Chess pieces

Everyone loves a quick win when it comes to working with their customers on any kind of marketing campaign, and for those looking to build customer advocacy it’s no different. From reviews, case studies to being allowed to use someone’s logo, we’re all on the hunt for a quick win.

What should those quick wins really look like when it comes to customer advocacy?

Worrying about quick wins in customer advocacy

Marketing tend to spend a lot of time anxiously trying to find quick wins in advocacy before they’ve built strong ties and trust with customers. “Can we convince that customer to do a case study”, “how many G2 reviews can I get” or “maybe if I just get their logo on the website that’s enough”. However, you’ve got to consider whether these quick wins fit in with the rest of your advocacy and wider marketing strategy. How do these quick and dirty asks potentially impact the relationships with your customers?

Does generating loads of G2 reviews feel like a quick win to you? Of course it does. What happens when you’ve got a major marketing campaign coming up and you just smashed your customer lists with review requests? And now you’d really like to feature your customers within a wider, broader reaching campaign… ugh oh.

So you’ve successfully generated loads of online reviews from amazing, happy customers. But, now they won’t respond to your email asks about deeper more meaningful content creation opportunities. It’s ok we’ve all been there!

Quick wins vs long term relationships

We have to walk a very fine line between what will make us look great in the short term and how you build and foster long lasting relationships with customers. We want them to be open to being part of major marketing campaigns. Here are our top tips on how to balance this:

Segmentation – if you want reviews or something quick, have at it! But try segmenting your customers by: usage, NPS promoters, CSAT promoters or admin levels. This way you don’t bombard your entire customer database with the same request.

Tracking – asking customers to do things is great, but by implementing a customer advocacy programme with a tracking system you can ensure you aren’t overwhelming people with too many asks.

Look to your community – if you’ve got a customer community, ensure you’re giving those within it value and in-turn those in your community might be more easily persuaded to take up an easy ask!
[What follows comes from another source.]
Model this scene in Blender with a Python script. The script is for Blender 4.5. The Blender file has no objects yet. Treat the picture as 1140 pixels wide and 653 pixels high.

Weigh up the pros and cons of the ask – if you have already got customer advocates and you’re tracking activities they participate in, then make sure you are comfortable with the ask. Even if your leadership team want to see a quick win, it’s not worth damaging a relationship over logo usage or a G2.

Customer experience is part of creating customer advocacy

As a marketer you always have to ask yourself why and what the purpose of any ask is. Will getting as many case studies as humanly possible mean that anyone will read them? Probably not. Quantity is no substitute for quality. You might feel under the gun for a quick win, but don’t compromise on creating a lasting relationship with a customer.

Internal relationships can be repaired and reasonable pushback is respectable. Customer trust and experience cannot be repaired.